Exercise prompt >> Reproduce each line exactly, including spacing and punctuation.

Supplied material >>
--------------------

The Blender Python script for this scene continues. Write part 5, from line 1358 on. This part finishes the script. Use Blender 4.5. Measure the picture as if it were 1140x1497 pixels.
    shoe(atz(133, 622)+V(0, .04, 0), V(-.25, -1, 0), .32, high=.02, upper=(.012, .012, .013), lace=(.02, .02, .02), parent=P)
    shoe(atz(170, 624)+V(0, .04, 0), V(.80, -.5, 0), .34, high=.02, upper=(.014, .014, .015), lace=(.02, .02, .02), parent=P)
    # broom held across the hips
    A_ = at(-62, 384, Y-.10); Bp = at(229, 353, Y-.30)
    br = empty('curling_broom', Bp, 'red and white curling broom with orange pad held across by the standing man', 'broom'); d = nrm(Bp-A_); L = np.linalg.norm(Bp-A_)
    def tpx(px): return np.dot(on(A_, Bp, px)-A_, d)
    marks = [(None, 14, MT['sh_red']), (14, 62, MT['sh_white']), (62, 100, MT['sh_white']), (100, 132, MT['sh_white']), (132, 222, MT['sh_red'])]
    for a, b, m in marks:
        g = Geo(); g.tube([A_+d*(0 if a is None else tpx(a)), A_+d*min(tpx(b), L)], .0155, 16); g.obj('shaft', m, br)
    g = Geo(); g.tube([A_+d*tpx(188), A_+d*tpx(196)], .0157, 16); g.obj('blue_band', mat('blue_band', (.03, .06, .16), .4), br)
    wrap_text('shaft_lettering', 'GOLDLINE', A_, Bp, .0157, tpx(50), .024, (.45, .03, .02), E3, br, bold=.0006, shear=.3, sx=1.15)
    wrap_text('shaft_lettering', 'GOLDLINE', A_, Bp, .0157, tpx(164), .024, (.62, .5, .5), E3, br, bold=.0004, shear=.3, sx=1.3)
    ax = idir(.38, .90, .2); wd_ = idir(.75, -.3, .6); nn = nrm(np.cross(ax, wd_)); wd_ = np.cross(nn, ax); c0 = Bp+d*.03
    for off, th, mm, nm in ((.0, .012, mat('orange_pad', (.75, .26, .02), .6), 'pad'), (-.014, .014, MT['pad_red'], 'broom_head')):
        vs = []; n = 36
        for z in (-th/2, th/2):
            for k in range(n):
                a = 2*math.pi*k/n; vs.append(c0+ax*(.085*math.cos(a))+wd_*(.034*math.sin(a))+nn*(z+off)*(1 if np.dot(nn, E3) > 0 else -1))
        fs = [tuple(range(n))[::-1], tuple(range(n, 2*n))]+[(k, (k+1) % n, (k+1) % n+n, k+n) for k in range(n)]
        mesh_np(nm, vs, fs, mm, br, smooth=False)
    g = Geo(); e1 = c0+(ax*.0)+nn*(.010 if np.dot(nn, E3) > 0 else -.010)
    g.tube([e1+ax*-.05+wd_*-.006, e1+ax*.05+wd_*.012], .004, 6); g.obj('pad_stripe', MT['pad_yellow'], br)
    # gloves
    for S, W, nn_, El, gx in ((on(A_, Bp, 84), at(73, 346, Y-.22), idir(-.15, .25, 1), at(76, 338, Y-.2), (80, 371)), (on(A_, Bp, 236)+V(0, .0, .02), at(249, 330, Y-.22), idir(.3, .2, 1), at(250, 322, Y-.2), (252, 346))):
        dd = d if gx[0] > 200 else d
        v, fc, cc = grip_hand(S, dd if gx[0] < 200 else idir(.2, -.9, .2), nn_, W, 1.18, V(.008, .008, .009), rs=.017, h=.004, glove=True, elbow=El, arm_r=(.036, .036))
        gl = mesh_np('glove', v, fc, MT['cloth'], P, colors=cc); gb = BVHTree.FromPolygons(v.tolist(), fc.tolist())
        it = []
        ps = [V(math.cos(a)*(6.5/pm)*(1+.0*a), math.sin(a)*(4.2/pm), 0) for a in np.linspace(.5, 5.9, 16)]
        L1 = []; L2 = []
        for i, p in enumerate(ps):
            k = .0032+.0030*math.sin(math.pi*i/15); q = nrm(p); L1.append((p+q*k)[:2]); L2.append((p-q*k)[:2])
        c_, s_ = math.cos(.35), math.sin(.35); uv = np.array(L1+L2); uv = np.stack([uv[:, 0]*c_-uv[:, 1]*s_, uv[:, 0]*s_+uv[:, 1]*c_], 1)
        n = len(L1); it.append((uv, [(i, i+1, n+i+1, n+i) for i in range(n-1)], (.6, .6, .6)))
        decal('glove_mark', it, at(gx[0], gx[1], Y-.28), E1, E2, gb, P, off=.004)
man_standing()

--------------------

Result for this exercise >>
The Blender Python script for this scene continues. Write part 5, from line 1358 on. This part finishes the script. Use Blender 4.5. Measure the picture as if it were 1140x1497 pixels.
    shoe(atz(133, 622)+V(0, .04, 0), V(-.25, -1, 0), .32, high=.02, upper=(.012, .012, .013), lace=(.02, .02, .02), parent=P)
    shoe(atz(170, 624)+V(0, .04, 0), V(.80, -.5, 0), .34, high=.02, upper=(.014, .014, .015), lace=(.02, .02, .02), parent=P)
    # broom held across the hips
    A_ = at(-62, 384, Y-.10); Bp = at(229, 353, Y-.30)
    br = empty('curling_broom', Bp, 'red and white curling broom with orange pad held across by the standing man', 'broom'); d = nrm(Bp-A_); L = np.linalg.norm(Bp-A_)
    def tpx(px): return np.dot(on(A_, Bp, px)-A_, d)
    marks = [(None, 14, MT['sh_red']), (14, 62, MT['sh_white']), (62, 100, MT['sh_white']), (100, 132, MT['sh_white']), (132, 222, MT['sh_red'])]
    for a, b, m in marks:
        g = Geo(); g.tube([A_+d*(0 if a is None else tpx(a)), A_+d*min(tpx(b), L)], .0155, 16); g.obj('shaft', m, br)
    g = Geo(); g.tube([A_+d*tpx(188), A_+d*tpx(196)], .0157, 16); g.obj('blue_band', mat('blue_band', (.03, .06, .16), .4), br)
    wrap_text('shaft_lettering', 'GOLDLINE', A_, Bp, .0157, tpx(50), .024, (.45, .03, .02), E3, br, bold=.0006, shear=.3, sx=1.15)
    wrap_text('shaft_lettering', 'GOLDLINE', A_, Bp, .0157, tpx(164), .024, (.62, .5, .5), E3, br, bold=.0004, shear=.3, sx=1.3)
    ax = idir(.38, .90, .2); wd_ = idir(.75, -.3, .6); nn = nrm(np.cross(ax, wd_)); wd_ = np.cross(nn, ax); c0 = Bp+d*.03
    for off, th, mm, nm in ((.0, .012, mat('orange_pad', (.75, .26, .02), .6), 'pad'), (-.014, .014, MT['pad_red'], 'broom_head')):
        vs = []; n = 36
        for z in (-th/2, th/2):
            for k in range(n):
                a = 2*math.pi*k/n; vs.append(c0+ax*(.085*math.cos(a))+wd_*(.034*math.sin(a))+nn*(z+off)*(1 if np.dot(nn, E3) > 0 else -1))
        fs = [tuple(range(n))[::-1], tuple(range(n, 2*n))]+[(k, (k+1) % n, (k+1) % n+n, k+n) for k in range(n)]
        mesh_np(nm, vs, fs, mm, br, smooth=False)
    g = Geo(); e1 = c0+(ax*.0)+nn*(.010 if np.dot(nn, E3) > 0 else -.010)
    g.tube([e1+ax*-.05+wd_*-.006, e1+ax*.05+wd_*.012], .004, 6); g.obj('pad_stripe', MT['pad_yellow'], br)
    # gloves
    for S, W, nn_, El, gx in ((on(A_, Bp, 84), at(73, 346, Y-.22), idir(-.15, .25, 1), at(76, 338, Y-.2), (80, 371)), (on(A_, Bp, 236)+V(0, .0, .02), at(249, 330, Y-.22), idir(.3, .2, 1), at(250, 322, Y-.2), (252, 346))):
        dd = d if gx[0] > 200 else d
        v, fc, cc = grip_hand(S, dd if gx[0] < 200 else idir(.2, -.9, .2), nn_, W, 1.18, V(.008, .008, .009), rs=.017, h=.004, glove=True, elbow=El, arm_r=(.036, .036))
        gl = mesh_np('glove', v, fc, MT['cloth'], P, colors=cc); gb = BVHTree.FromPolygons(v.tolist(), fc.tolist())
        it = []
        ps = [V(math.cos(a)*(6.5/pm)*(1+.0*a), math.sin(a)*(4.2/pm), 0) for a in np.linspace(.5, 5.9, 16)]
        L1 = []; L2 = []
        for i, p in enumerate(ps):
            k = .0032+.0030*math.sin(math.pi*i/15); q = nrm(p); L1.append((p+q*k)[:2]); L2.append((p-q*k)[:2])
        c_, s_ = math.cos(.35), math.sin(.35); uv = np.array(L1+L2); uv = np.stack([uv[:, 0]*c_-uv[:, 1]*s_, uv[:, 0]*s_+uv[:, 1]*c_], 1)
        n = len(L1); it.append((uv, [(i, i+1, n+i+1, n+i) for i in range(n-1)], (.6, .6, .6)))
        decal('glove_mark', it, at(gx[0], gx[1], Y-.28), E1, E2, gb, P, off=.004)
man_standing()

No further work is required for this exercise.